Richtig interessant könnte es ab den Abendstunden im Nordwesten werden, wenn
dort im Vorfeld des KW-Troges bzw. des flachen Tiefs entweder eine organisierte
Linie oder gar ein MCS nordostwärts gen Deutsche Bucht und SH steuert, die sich
bis in die Nacht zum Samstag halten können. Hinweise seitens der Numerik gibt es
verschiedene, wenn auch noch etwas heterogen hinsichtlich Timing und
Organisation. Gleichwohl gilt es schon mal eine Markierung im Hinterkopf zu
setzen. Wenn, dann kann es ordentlich zur Sache gehen (größerer Hagel,
Starkregen, Böen 10 bis 11 Bft; für das "T-Wort" ist das Ganze wahrscheinlich zu
hochbasig, diesbezüglich sind die Bedingungen etwas weiter west-nordwestlich
besser).

In den übrigen Gebieten nimmt die Konvektion tagesgangbedingt wieder ab, am
ehesten kann es an den Alpen immer noch mal blitzen und donnern. Ansonsten gilt
es die hohen Nachttemperaturen zu verdauen, die nicht unter 23 bis 16°C sinken.


Samstag... zieht er KW-Trog nordostwärts ab und auch das flache Bodentief macht
sich auf den Weg nach Südskandinavien.
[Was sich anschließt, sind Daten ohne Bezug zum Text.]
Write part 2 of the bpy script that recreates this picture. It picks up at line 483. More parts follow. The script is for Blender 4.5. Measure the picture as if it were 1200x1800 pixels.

Die zugehörige schwache Kaltfront
überquert Teile des Vorhersageraums ostwärts, wird aber nach Süden hin
rückläufig respektive geht in die Warmfront einer flachen Tiefentwicklung über
der Iberischen Halbinsel über (ULFERT). Postfrontal gelangt vor allem in den
Westen und Nordwesten ein Schwall warmer Meeresluft (T850 11 bis 14°C), die
trockener und stabiler ist als die Heißluft zuvor. Von der Nordsee her driftet
zudem tiefe Bewölkung ins Landesinnere, so dass es ganz im Nordwesten nicht mal
mehr für 25°C reicht. Aber auch sonst wird es zwischen SH und NRW mit 25 bis
30°C nicht mehr so heiß. Dafür frischt der Südwest- bis Westwind im Nordwesten
im Zuge einer Bodentrogpassage vorübergehend auf mit Böen 7 Bft, an der Nordsee
vereinzelt auch mal 8 Bft.

Die labile und feuchte Subtropikluft wird dafür in den Osten und Süden
verfrachtet, wobei sie aber an Energie einbüßt. Das betrifft vor allem die
latente Wärme, die um einiges zurückgeht. Ohne an dieser Stelle schon ins Detail
zu gehen wird es wahrscheinlich darauf hinauslaufen, dass im Osten nur wenige
Gewitter auftreten, weil Timing der Frontpassage und Überlappung der Zutaten
nicht passen. Außerdem stellt sich zum Nachmittag hin bei 750/700 hPa eine
Sperrschicht ein, die kaum überwindet werden kann.

Etwas höher scheint die Gewitterbereitschaft im Süden und vor allem im Südosten
zu sein. Zwar deutet sich auch dort eine gewisse Stabilisierung der
Mitteltroposphäre an, diese ist aber schwächer ausgeprägt als weiter nördlich.
Außerdem kann noch ausreichend ML-CAPE generiert werden, so dass es zumindest
für einzelne orografisch ausgelöste Gewitter reicht. Scherung ist kaum
vorhanden, ebenso nennenswerter Höhenwind, also rückt der Starkregen gegenüber
dem Hagel wieder mehr in den Vordergrund. Bei weiterhin trockener Grundschicht
sind aus stärker Böen 9 bis 10 Bft nicht ausgeschlossen. Tendenziell simulieren
die Modelle die Konvektion aber sehr zurückhaltend.

Am heißesten wird es im Osten mit bis zu 36/37°C, während im Süden 30 bis 35°C
auf der Karte stehen.

Ganz kurz noch die Nacht zum Sonntag, wo die Gewitterbereitschaft im Westen mit
Annäherung eines Bodentroges von Süden her wieder zunimmt. Wo wie was in welcher
Form passiert und ob Yogis Eleven die nächste Pleite verdauen müssen, dazu
später mehr.

Modellvergleich und -einschätzung
--------------------------------------------------------------
Grundsätzlich ist an der beschriebenen Entwicklung nicht zu rütteln. Unscharf
ist - naturgemäß - weiterhin das Thema "Konvektion", wobei die Numerik bezüglich
heute und auch morgen tendenziell etwas auf die Bremse getreten ist.